- **Short problem**
Count how many lines of the material below have the word "base" and give only the number.

§ §

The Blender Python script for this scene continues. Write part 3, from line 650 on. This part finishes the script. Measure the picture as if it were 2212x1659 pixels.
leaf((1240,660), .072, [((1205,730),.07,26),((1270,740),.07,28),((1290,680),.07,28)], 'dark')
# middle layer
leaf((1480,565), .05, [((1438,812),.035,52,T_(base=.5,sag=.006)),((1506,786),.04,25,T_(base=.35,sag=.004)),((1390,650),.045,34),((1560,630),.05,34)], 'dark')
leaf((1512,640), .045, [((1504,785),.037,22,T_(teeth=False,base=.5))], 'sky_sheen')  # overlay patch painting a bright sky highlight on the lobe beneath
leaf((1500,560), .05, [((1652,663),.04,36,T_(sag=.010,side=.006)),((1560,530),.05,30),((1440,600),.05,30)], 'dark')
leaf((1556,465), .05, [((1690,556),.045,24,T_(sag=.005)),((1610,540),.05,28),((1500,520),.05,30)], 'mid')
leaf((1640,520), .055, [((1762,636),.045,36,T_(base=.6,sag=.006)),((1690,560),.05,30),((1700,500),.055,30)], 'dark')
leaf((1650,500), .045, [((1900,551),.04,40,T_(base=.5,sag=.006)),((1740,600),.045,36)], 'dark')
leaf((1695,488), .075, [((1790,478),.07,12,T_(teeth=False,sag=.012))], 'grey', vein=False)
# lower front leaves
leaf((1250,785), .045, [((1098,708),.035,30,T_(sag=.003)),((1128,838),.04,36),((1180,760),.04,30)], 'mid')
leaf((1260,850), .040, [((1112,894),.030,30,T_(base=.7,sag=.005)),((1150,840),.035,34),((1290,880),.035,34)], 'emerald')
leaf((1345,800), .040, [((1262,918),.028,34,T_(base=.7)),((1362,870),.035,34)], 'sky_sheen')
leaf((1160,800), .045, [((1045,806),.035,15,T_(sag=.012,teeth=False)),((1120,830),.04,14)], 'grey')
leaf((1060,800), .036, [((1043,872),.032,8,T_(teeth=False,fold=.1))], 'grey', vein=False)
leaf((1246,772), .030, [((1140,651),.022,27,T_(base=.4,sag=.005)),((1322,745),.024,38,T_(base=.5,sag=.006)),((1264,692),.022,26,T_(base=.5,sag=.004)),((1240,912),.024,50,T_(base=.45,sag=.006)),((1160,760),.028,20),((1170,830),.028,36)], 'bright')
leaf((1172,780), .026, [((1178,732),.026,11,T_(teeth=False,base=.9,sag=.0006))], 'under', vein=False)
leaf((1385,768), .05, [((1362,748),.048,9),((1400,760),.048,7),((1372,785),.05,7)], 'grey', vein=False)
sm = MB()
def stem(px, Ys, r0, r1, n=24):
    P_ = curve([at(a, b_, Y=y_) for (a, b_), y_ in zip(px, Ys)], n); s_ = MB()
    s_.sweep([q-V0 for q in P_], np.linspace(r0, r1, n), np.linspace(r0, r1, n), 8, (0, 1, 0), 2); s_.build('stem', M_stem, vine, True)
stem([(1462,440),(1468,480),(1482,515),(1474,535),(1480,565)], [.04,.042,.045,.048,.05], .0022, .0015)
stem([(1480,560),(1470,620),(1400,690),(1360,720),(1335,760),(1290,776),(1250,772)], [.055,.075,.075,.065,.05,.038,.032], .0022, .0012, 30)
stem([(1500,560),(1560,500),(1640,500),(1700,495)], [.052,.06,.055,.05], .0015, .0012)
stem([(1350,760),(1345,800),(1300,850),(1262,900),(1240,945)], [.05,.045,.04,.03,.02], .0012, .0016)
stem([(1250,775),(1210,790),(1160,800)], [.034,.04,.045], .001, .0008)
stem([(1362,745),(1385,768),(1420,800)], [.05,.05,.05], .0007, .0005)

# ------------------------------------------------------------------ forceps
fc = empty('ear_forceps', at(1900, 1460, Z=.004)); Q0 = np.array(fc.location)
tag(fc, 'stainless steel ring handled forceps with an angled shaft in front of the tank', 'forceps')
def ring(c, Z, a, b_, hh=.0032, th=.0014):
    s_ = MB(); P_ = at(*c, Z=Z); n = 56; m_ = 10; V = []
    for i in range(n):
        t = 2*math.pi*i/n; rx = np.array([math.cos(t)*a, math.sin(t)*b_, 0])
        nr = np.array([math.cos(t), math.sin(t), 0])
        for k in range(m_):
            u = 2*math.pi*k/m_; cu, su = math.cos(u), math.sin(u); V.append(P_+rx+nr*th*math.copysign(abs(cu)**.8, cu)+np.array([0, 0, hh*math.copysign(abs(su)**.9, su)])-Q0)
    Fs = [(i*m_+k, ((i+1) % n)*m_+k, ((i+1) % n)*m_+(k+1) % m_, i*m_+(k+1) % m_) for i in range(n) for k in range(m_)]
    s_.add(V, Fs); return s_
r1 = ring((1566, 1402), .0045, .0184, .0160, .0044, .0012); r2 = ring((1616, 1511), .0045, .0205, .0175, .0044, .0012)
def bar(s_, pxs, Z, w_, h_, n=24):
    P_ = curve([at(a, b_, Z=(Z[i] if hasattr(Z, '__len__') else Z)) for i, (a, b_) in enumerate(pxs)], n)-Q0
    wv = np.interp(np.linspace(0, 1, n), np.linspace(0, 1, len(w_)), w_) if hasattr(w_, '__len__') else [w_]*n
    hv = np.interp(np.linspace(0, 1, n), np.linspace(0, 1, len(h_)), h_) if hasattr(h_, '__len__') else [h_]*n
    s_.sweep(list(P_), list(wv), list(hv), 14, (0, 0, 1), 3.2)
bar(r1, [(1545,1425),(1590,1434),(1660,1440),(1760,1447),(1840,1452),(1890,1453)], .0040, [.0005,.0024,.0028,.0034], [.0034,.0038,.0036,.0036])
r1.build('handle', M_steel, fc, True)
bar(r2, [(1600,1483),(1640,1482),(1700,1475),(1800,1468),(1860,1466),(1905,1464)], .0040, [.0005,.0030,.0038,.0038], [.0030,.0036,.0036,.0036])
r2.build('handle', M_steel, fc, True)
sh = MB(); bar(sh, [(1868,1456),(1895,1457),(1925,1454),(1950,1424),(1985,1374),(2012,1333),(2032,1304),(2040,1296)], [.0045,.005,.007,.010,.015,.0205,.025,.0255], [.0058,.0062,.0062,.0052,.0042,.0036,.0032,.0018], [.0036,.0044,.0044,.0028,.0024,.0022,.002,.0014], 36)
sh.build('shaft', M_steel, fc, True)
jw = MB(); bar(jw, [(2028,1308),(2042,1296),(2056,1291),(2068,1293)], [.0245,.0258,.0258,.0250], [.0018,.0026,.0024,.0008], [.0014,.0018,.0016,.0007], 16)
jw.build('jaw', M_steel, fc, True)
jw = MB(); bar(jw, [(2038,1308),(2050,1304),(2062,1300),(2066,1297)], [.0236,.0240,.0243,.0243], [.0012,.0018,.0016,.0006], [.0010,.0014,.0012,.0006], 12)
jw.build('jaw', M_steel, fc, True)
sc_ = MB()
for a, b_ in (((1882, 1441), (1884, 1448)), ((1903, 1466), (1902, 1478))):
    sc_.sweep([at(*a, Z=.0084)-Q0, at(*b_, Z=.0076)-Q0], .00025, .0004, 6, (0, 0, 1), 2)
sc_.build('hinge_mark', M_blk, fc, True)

§ §

- **Answer to this problem**
8